Beyond the Celtics, the tournament continued to attract a number of the country's best teams, as well as the nation's premier college coaches. The Big Time added 56 teams from its field of 344 in 2002, thanks in part to a new online registration system. With 15 sites this year, the effort to coordinate all of the logistical details -- from running games on time to separating college coaches from the rest of the crowd -- went without a major hitch.

"It ran pretty smoothly," McKay said. "We got everything done pretty much according to plan."

McKay said his only regret from this year's Big Time is that not all teams were eligible to compete for the overall tournament title.

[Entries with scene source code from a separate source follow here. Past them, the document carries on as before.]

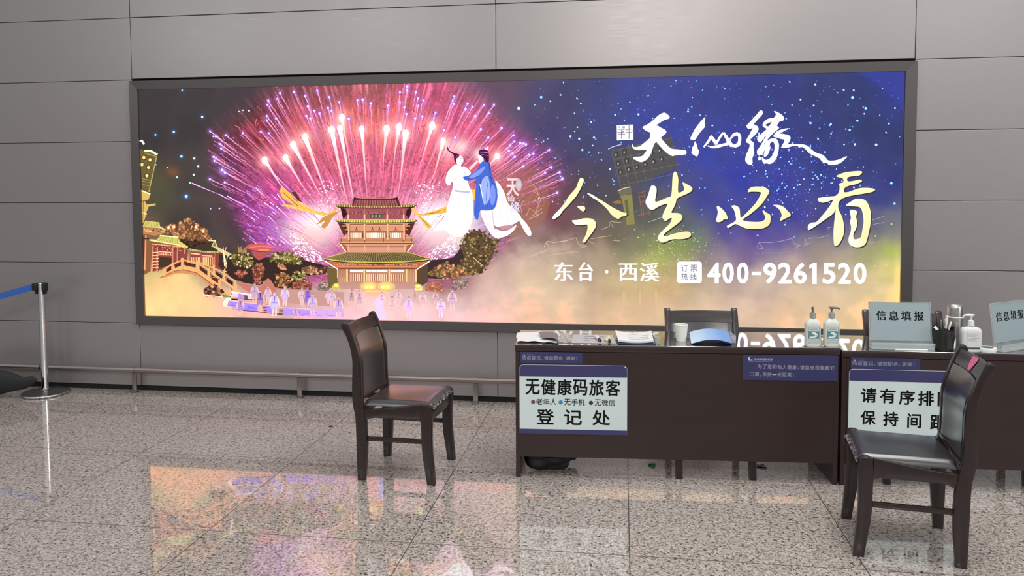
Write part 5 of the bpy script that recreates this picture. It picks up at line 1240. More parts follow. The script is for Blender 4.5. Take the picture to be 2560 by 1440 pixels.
# ------------------------------------------------------------------ desks
def make_desk(name, label, loc, rz, h, group):
    t = thing(name, label, 'desk', loc, rz, group)
    w, d = 1.802, 0.46
    M_ = M_DESK
    bm = NB(); add_box(bm, (w / 2, d / 2 + 0.004, h - 0.0215), (w + 0.008, d + 0.006, 0.037), 0.004); build('desktop', bm, M_, t)
    bm = NB(); add_box(bm, (w / 2, d / 2 + 0.004, h - 0.0015), (w + 0.004, d + 0.004, 0.003), 0.001, seg=1); build('glass_top', bm, M_GLASS, t)
    bm = NB(); add_box(bm, (w / 2, 0.012, (h - 0.042 + 0.122) / 2), (w - 0.05, 0.018, h - 0.042 - 0.122)); build('modesty_panel', bm, M_, t)
    for x in (0.0125, w - 0.0125):
        bm = NB(); add_box(bm, (x, d / 2 + 0.001, (h - 0.042) / 2), (0.025, d - 0.004, h - 0.042), 0.0015, seg=1); build('side_panel', bm, M_, t)
    bm = NB(); add_box(bm, (w / 2, 0.06, h - 0.06), (w - 0.05, 0.07, 0.02)); build('cable_rail', bm, M_, t)
    return t


M_GLASS = mat('dark_glass_sheet', (34, 26, 26), 0.04, ior=5.5, coat=1.0, coat_rough=0.02)
D1, A1, H1 = Vector((3.360, -1.554, 0)), math.atan2(0.107, 1.798), 0.7735
D2, A2, H2 = Vector((5.172, -1.450, 0)), R(0.8), 0.7620
make_desk('reception_desk', 'dark brown desk with the white registration board on its front, left of the two', D1, A1, H1, 'dark registration desks')
make_desk('reception_desk', 'dark brown desk carrying the thermos and lotion bottle, right of the two', D2, A2, H2, 'dark registration desks')


def desk_pt(D, A, px_, py_, off=0.0):
    """pixel -> (u along the desk front, z) on the front plane"""
    t = Vector((math.cos(A), math.sin(A), 0)); n = Vector((math.sin(A), -math.cos(A), 0))
    d = ray(px_, py_); P = D + n * off
    s = (P - CAM).dot(n) / d.dot(n); X_ = CAM + d * s
    return ((X_ - D).dot(t), X_.z)


def front_sign(name, label, cat, D, A, px_box, build_fn, thick=0.004, group=None, rnd_=0.0, mats=None):
    (x0, y0), (x1, y1) = px_box
    u0, z1 = desk_pt(D, A, x0, y0); u1, z0 = desk_pt(D, A, x1, y1)
    t = thing(name, label, cat, D + Vector((math.cos(A) * u0, math.sin(A) * u0, z0)), A, group)
    build_fn(t, u1 - u0, z1 - z0, thick)
    return t


def lay(ink, name, t, yo): return ink.mesh(name, lambda x, y, l: (x, -yo - l, y), M_INK, t, step=2e-6)


def T_(ink, body, x0, z0, x1, z1, c_, bold=0.02): ink.text(body, x0, z1, x1, z0, c_, bold)


def rounded(w, h, r, lo=(0, 0), corners=(1, 1, 1, 1)):
    pts = []
    for (cx, cy, a0), on in zip(((w - r, h - r, 0), (r, h - r, 90), (r, r, 180), (w - r, r, 270)), corners):
        if on:
            for k in range(7): a = R(a0 + 15 * k); pts.append((lo[0] + cx + r * math.cos(a), lo[1] + cy + r * math.sin(a)))
        else: pts.append((lo[0] + (w if cx > w / 2 else 0), lo[1] + (h if cy > h / 2 else 0)))
    return pts


INKC = (34, 34, 38)
LIGHT = (198, 200, 216)


def board(t, w, h, th, rows, band_top, band_bot):
    bm = NB(); add_prism(bm, rounded(w, h, 0.022, corners=(1, 1, 0, 0)), th, lambda u, v, w_: (u, -th / 2 + w_, v), 0.0008, 1); build('board', bm, M_BOARD, t)
    I = Ink(); r_ = rounded(w - 0.002, band_top, 0.021, (0.001, h - band_top - 0.001), (1, 1, 0, 0)); I.poly(r_, (56, 54, 98)); lay(I, 'header_band', t, th + 0.0006)
    I = Ink(); I.rect(0.0005, 0.0005, w - 0.0005, band_bot, (56, 54, 98)); lay(I, 'footer_band', t, th + 0.0006)
    I = Ink()
    for body, x0, z0, x1, z1, c_, b in rows:
        if body == 'o': J = Ink(); J.disc((x0 + x1) / 2, (z0 + z1) / 2, (x1 - x0) / 2, (z1 - z0) / 2, c_, None, 24); lay(J, 'coloured_dot', t, th + 0.0006)
        else: T_(I, body, x0, z0, x1, z1, c_, b)
    lay(I, 'lettering', t, th + 0.0006)


def sign1(t, w, h, th):
    f = lambda px_, py_: ((px_ - 1298.5) / (1567.5 - 1298.5) * w, (1088 - py_) / (1088 - 911.0) * h)
    rows = []
    def put(body, a, b, c_, d, col_=INKC, bold=0.022): x0, z1 = f(a, b); x1, z0 = f(c_, d); rows.append((body, x0, z0, x1, z1, col_, bold))
    for k, chx in enumerate('无健康码旅客'):
        a, c_ = ((1313.5, 1349.5), (1353, 1389.5), (1393.5, 1430), (1432.5, 1469), (1473, 1510), (1514, 1550.5))[k]; put(chx, a, 947, c_, 988)
    for a, col_ in ((1327.5, (116, 74, 62)), (1397, (40, 130, 178)), (1472.5, (40, 42, 44))): put('o', a, 1001, a + 10.5, 1011.5, col_)
    for body, a in (('老', 1340.5), ('年', 1358.5), ('人', 1375.5), ('无', 1411), ('手', 1429), ('机', 1446), ('无', 1487), ('微', 1504.5), ('信', 1521.5)): put(body, a, 997, a + 16, 1013.5, INKC, .008)
    for body, a in (('登', 1341), ('记', 1410.5), ('处', 1481)): put(body, a, 1024.5, a + 44.5, 1064)
    board(t, w, h, th, rows, f(0, 911)[1] - f(0, 940.5)[1], f(0, 1076)[1])
    for pc, cc_ in (([(w - 0.012, h - 0.004), (w - 0.004, h - 0.016), (w - 0.016, h - 0.008)], (215, 215, 220)), ([(0.004, h - 0.014), (0.010, h - 0.006), (0.006, h - 0.017)], (150, 150, 160))):
        I = Ink(); I.poly(pc, cc_); lay(I, 'peeled_corner', t, th + 0.0012)


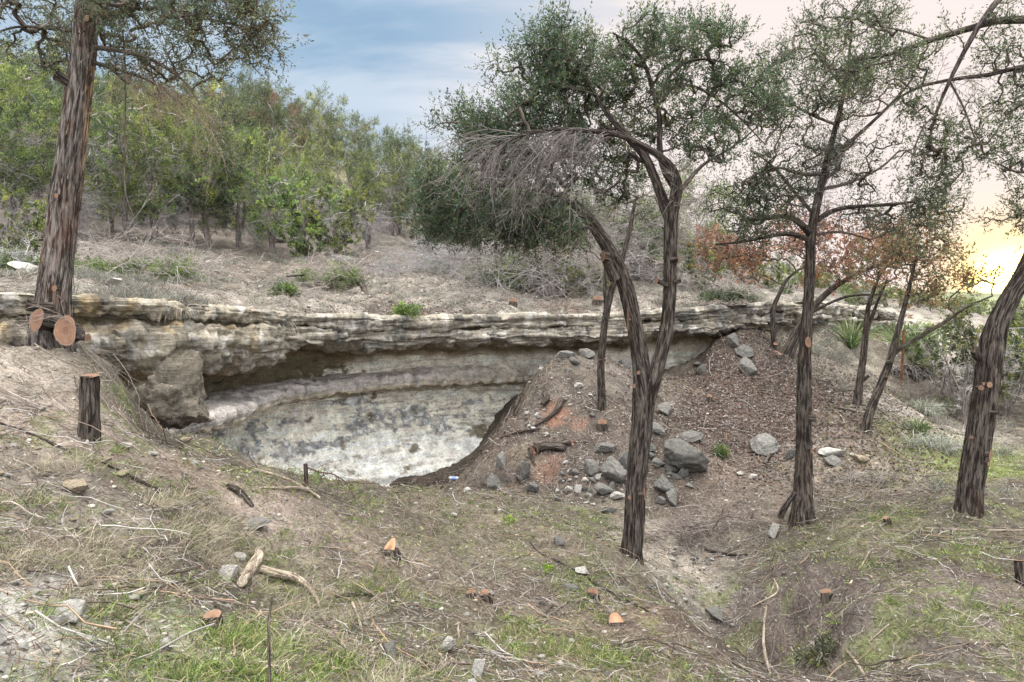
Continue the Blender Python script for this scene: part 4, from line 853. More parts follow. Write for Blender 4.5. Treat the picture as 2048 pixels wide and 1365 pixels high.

The additional 56 teams, added to the schedule late in the process, did not qualify to move into Open play after games in the A division.

"We went away from our philosophy of all teams being able to win the Open division," McKay said, adding that the situation is going to be re-evaluated for the 2004 tournament.

To that end, McKay did not rule out future expansion for the Big Time, but he cautioned that challenges like scheduling the tournament's 996 games over five days must be handled with great care. LaRocque feels not much in talent and achievement is sacrificed by growth.

"The market's there and people know the level of the tournament," LaRocque said. "When they come, they know they better be pretty good."

Local all-star teams, with talent spread across the city to summer hodgepodge assortments of players, will need to consolidate their efforts in future years in order to greatly succeed, LaRocque feels.

"Until we get one all-star team, no one's going to go deep into the tournament," LaRocque said.